Like the beautiful crescent moon that adorns its cover, June Blumenson’s debut poetry collection, A Scythe of Moon (Kelsay Books), is a slim volume, hardly more than a chapbook. The thirty-three brief poems all seem drawn from Blumenson’s life, but illumi­nate different aspects of it. “At seventeen, I was blue-sky, don’t look back, fly-me-to-the-moon weightless,” she writes on one page (“Burgeon­ing”), while on another she is relaxing at a hotel in Sedona, where “I lick salt from the rim of margaritas / as if it were   earth” (“Vortex of Sedona”).
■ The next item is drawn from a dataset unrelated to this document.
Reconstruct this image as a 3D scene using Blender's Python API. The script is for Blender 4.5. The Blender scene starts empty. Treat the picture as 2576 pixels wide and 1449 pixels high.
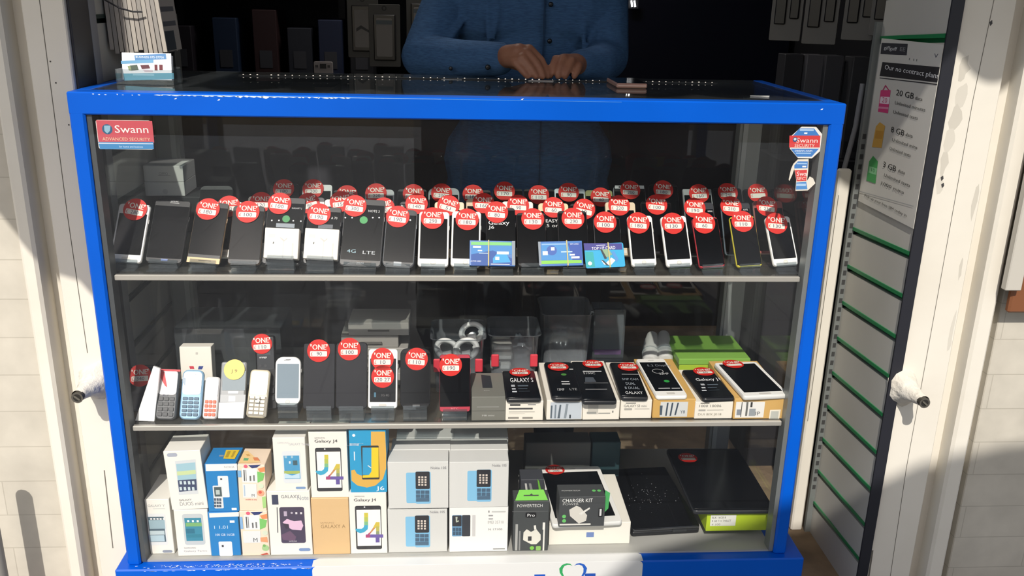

Elsewhere Blumenson, whose poem “Connected” can be found on page 8, muses on seasons (“Spring Equinox”), refugees (“Muses of the Lower World”) and reincarnated canines (“A Dog’s Life”). Like many debut collections, A Scythe of Moon is uneven, but shows a wax­ing promise of fullness. The highlight for me was the title poem with its theme of a haunted person:


You don’t have to climb attic

stairs in search of spectres

settled in dust. You have only

to receive the sun’s burst

upon your shoulder


Gwendolyn Jensen, another Whistling Shade contributor, writes of “the sea-tossed maddnesses of grief” in her poem “Each Day Your Death”. Indeed most of the poems in her chapbook Graceful Ghost (Birch Book Press) sur­round death, written by her or translated from the Italian poet Alda Merini by Chiara Frenquellucci. The Merini poems are vivid and surreal, their oddity heightened by the translation:


Don’t disappear into the blue,

one day I saw your hanging corpse

fixed in space, it seemed to be singing.


Jensen’s verse is more comprehensible, but equally imagistic, with subtle borrowings from Robert Frost, Wil­liam Blake, William Faulkner and George Herbert. The early poems in Graceful Ghost seem to be addressed to a living man:


that breath that comes from your glance

calls out an immediate name: your woman.

She is made of shadow and cyclamen,

she asks you your mystery

and you do not know how to give it

(“Listen, the Brief Pace of Things”)


Later the poems address the departed—though not always in a mourn­ful way. “Grief is how we keep the dead,” Jensen writes in “Grief”. And in the title poem, the dead have almost a living presence:


You are the kid who follows me

through the turnstile at the T,

coming through along with me

running joyous on a ticket

not his own.


Whistling Shade poetry editor Ethna McKiernan has her own otherworldly mus­ings in Swimming with Shadows (Salmon Poetry), her latest poetry collection. With a storyteller’s eye and a poet’s feeling McKiernan writes about lives broken and things vanished. A lost cat. A man living in a dumpster. A baby given up for adoption. She borrows a line from Edna St. Vin­cent Millay, but her "Oh World, I Cannot Hold Thee Close Enough" begins “And here I am on the porch roof, / just me and my addiction and the stars". But dark as these poems sometimes turn, McKiernan always provides us a way out. In "Come Back to the World" she com­mands us to


Leave the ruined realm

you inhabited those long years,

where bluebirds' silence hurt

and oceans never surged.


These poems may have personal shadings, but they are about everyone who has suffered loss, and they are both wise and beautiful.